Filed 5/25/16 P. v. Adams CA2/8

NOT TO BE PUBLISHED IN THE OFFICIAL REPORTS

California Rules of Court, rule 8.1115(a), prohibits courts and parties from citing or relying on opinions not certified for publication or ordered published, except as specified by rule 8.1115(b). This opinion has not been certified for publication or ordered published for purposes of rule 8.1115.

IN THE COURT OF APPEAL OF THE STATE OF CALIFORNIA

SECOND APPELLATE DISTRICT

DIVISION EIGHT


THE PEOPLE,

Plaintiff and Respondent,

v.

DWAYNE ADAMS,

Defendant and Appellant.

B266799

(Los Angeles County
Super. Ct. No. BA433524)


APPEAL from an order of the Superior Court of Los Angeles County. Edmund W. Clarke, Judge. Affirmed.


Megan Hailey-Dunsheath, under appointment by the Court of Appeal, for Defendant and Appellant.


No appearance by Plaintiff and Respondent.

__________________________


Defendant went to his uncle’s home, where the uncle was in the backyard with some friends and family, including his four-year-old daughter. Defendant was swinging a cane around wildly, which made the uncle concerned for his daughter. The uncle asked defendant to please leave if he was going to be doing that. Defendant left and said, “I’ll be back.”
Perhaps a half-hour later, defendant returned, holding a shotgun which was wrapped in a tarp. Defendant’s uncle asked defendant what he was preparing to do; defendant said, “I’m getting ready to shoot you.” The uncle asked if he was going to shoot the others; defendant said, “No, I just want to shoot you.” Defendant’s uncle believed him. He was in fear for the safety of himself and the others. In the meantime, defendant’s friend had taken the child out of the way and called 911. A police helicopter arrived; when defendant saw the helicopter, he put the shotgun down and walked away. He was arrested leaving the property. When police recovered the gun, they discovered it was inoperable (and unloaded). From the outside, however, it looked like it could be operable.
Defendant was charged by information with assault with a firearm (Pen. Code, § 245, subd. (a)(2)) and criminal threats (Pen. Code, § 422). Each count carried a personal use of a firearm enhancement (Pen. Code, § 12022.5, subd. (a)).
The case proceeded to trial. At the close of the evidence, the trial court dismissed count one (assault with a firearm) under Penal Code section 1118.1. The jury found defendant guilty of count two (criminal threats). It found the personal use of a firearm allegation to be true.
Defendant was sentenced to the middle term of two years for the criminal threat, plus the middle term of four years on the firearm enhancement. Although the court initially awarded defendant full presentence conduct credits, the court realized its mistake and awarded only 15 percent credits, because the firearm use rendered the crime a violent felony. (Pen.
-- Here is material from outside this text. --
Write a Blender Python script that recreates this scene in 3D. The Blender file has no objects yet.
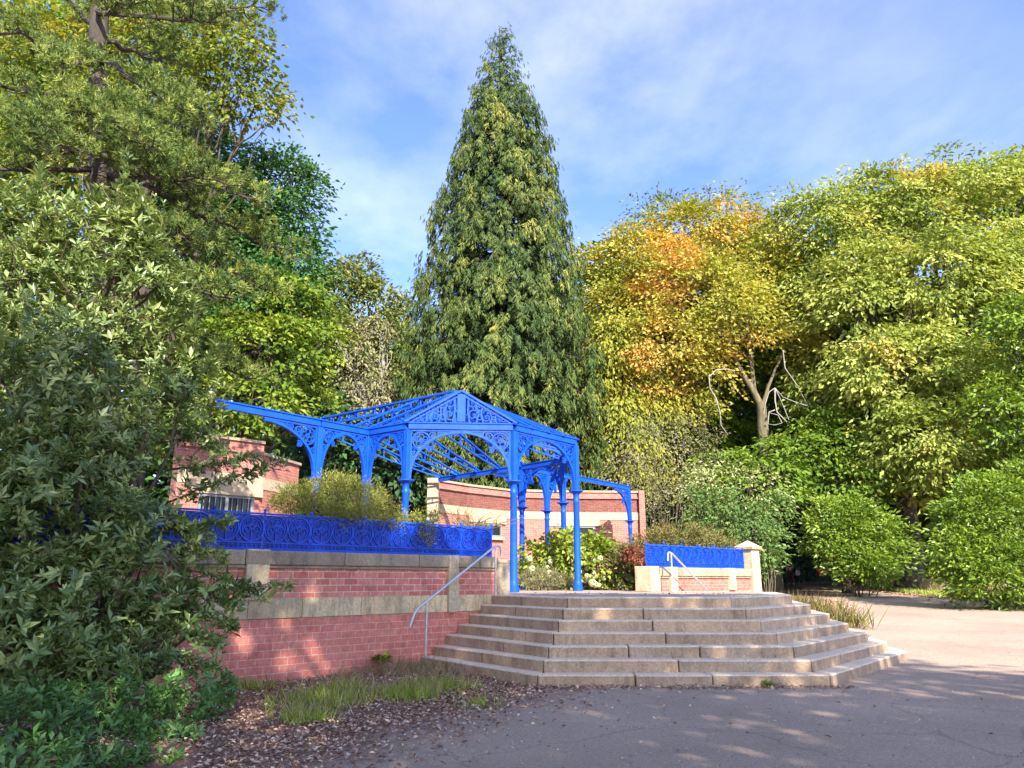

Code, § 2933.1, subd. (c).)
Simultaneous to the jury trial on the information, the court held a court trial on whether defendant had violated his probation in another case. The court found probation violated and sentenced defendant to a consecutive one-year term for the prior offense.
Defendant filed a timely notice of appeal from the judgment in this case. On March 16, 2016, defendant’s appointed counsel filed a brief pursuant to People v. Wende (1979) 25 Cal.3d 436 (Wende) in which no issues were raised. The brief included a declaration from counsel that she had reviewed the record and had sent defendant a letter advising him of counsel’s intention to file a Wende brief and that defendant could file a supplemental brief if he chose to do so. That same day, this court sent defendant a letter advising him that a Wende brief had been filed and that he had 30 days to submit a brief or letter raising any issues he wished us to consider.
Defendant did not file a supplemental brief. However, on April 1, 2016, defendant filed a short letter requesting termination of his appointed counsel and substitution of new counsel on the basis that he could “find plenty to fight for[;] there are a ton of dis[crepan]cies in this case.” Defendant requested “to have another attorney on this case that will actually take the time to look over the case.”
We have examined the entire record and are satisfied that defendant’s attorney has fully complied with her responsibilities and that no arguable issues exist. (Wende, supra, 25 Cal.3d 436.) The evidence that defendant committed criminal threats, and personally used a firearm in the commission of the offense, was overwhelming. Defendant has not identified any arguable issues, nor has he established that appointed counsel is providing inadequate representation sufficient to justify appointment of substitute appellate counsel.
DISPOSITION
Defendant’s request for appointment of substitute counsel is denied. The judgment is affirmed.


RUBIN, J.
WE CONCUR:

BIGELOW, P. J. FLIER, J.P. v. Adams


Filed 5/25/16 P. v. Adams CA2/8

NOT TO BE PUBLISHED IN THE OFFICIAL REPORTS

California Rules of Court, rule 8.1115(a), prohibits courts and parties from citing or relying on opinions not certified for publication or ordered published, except as specified by rule 8.1115(b). This opinion has not been certified for publication or ordered published for purposes of rule 8.1115.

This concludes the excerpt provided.